[start RECORDS FOR PROCESSING]
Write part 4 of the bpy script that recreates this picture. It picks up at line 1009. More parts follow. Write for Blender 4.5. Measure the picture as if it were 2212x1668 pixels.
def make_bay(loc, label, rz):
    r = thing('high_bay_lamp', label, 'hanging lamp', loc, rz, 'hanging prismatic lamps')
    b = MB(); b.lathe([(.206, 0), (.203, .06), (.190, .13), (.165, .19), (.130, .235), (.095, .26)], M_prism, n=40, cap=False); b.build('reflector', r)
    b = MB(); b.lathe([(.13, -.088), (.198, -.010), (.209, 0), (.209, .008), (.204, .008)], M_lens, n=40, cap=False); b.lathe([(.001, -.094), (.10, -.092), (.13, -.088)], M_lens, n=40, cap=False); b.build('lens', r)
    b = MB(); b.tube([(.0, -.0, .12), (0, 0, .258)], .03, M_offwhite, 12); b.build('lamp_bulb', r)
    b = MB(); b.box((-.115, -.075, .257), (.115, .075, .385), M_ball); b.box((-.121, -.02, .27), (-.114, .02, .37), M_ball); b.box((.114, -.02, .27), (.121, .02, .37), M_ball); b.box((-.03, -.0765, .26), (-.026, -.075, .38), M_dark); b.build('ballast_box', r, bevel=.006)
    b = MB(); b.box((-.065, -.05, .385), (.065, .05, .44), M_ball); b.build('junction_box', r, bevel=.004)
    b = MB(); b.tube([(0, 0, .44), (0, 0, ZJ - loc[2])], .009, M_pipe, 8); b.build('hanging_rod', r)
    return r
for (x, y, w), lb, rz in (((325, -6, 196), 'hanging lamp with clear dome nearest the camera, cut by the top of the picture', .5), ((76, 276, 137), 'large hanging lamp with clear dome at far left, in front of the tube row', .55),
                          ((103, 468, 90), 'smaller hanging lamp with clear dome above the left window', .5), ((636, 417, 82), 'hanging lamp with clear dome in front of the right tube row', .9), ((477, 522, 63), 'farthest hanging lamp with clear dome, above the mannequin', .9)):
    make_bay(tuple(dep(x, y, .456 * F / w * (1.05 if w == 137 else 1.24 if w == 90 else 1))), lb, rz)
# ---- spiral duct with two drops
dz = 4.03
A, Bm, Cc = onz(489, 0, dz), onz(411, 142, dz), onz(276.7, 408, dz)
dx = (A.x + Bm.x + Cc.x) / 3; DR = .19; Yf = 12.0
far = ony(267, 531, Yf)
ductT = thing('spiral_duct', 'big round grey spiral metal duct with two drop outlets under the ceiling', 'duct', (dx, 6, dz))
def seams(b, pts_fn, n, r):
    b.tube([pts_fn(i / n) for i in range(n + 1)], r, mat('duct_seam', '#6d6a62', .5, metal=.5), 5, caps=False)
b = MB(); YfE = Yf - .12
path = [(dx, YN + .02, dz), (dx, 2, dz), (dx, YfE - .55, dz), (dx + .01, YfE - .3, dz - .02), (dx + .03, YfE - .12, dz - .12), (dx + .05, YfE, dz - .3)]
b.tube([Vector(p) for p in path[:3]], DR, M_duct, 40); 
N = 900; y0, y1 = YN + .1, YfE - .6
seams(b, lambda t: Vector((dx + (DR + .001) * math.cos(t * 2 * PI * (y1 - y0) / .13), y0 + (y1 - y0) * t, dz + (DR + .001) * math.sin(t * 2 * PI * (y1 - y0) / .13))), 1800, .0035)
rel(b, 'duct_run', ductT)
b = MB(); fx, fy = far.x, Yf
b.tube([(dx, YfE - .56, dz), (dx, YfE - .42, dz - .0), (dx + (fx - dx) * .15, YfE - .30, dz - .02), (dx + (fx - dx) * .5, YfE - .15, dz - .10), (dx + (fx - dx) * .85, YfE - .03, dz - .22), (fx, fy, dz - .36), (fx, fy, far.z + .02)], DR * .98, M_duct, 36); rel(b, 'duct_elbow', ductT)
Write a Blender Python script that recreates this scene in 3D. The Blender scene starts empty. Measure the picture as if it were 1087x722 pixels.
[end RECORDS FOR PROCESSING]
[start RECORDS FOR PROCESSING]
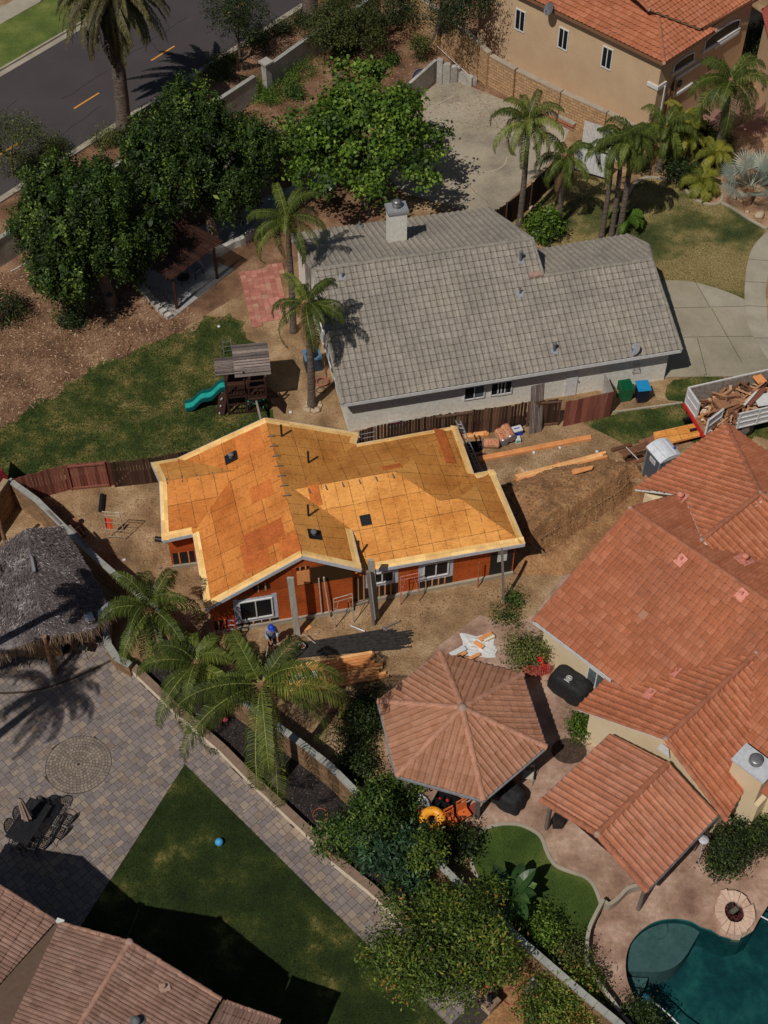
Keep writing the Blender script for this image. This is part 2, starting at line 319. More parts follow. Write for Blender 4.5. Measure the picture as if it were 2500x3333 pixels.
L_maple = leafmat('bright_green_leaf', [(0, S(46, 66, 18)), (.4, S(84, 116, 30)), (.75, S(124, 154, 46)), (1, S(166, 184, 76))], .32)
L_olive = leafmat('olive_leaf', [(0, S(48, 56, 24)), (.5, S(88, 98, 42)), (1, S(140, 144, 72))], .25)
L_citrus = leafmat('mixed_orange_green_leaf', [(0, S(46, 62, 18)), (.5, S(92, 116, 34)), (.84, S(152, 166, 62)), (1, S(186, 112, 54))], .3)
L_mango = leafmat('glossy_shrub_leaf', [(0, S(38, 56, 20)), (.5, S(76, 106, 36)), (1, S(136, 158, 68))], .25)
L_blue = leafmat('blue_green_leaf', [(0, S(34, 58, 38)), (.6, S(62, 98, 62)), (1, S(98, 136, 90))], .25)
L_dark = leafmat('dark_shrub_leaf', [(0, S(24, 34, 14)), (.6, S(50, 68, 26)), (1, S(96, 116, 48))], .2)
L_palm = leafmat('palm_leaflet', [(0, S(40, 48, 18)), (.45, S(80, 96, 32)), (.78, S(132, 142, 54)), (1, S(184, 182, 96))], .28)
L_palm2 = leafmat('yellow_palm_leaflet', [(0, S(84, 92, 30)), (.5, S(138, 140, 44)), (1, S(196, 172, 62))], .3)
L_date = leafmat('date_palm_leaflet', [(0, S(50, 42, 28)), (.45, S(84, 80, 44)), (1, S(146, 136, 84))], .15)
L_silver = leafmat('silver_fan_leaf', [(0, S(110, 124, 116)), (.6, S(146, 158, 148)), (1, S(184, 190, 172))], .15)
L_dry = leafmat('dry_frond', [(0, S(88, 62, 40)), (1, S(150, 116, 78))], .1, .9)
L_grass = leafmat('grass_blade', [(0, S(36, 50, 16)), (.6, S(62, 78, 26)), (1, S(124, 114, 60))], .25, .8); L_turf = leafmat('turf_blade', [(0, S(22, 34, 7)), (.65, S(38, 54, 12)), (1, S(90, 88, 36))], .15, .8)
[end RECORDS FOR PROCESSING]
**WORK REQUIRED:** Gather each line holding the string "this".

**OUTPUT BELOW:**
Write part 4 of the bpy script that recreates this picture. It picks up at line 1009. More parts follow. Write for Blender 4.5. Measure the picture as if it were 2212x1668 pixels.
Write a Blender Python script that recreates this scene in 3D. The Blender scene starts empty. Measure the picture as if it were 1087x722 pixels.
Keep writing the Blender script for this image. This is part 2, starting at line 319. More parts follow. Write for Blender 4.5. Measure the picture as if it were 2500x3333 pixels.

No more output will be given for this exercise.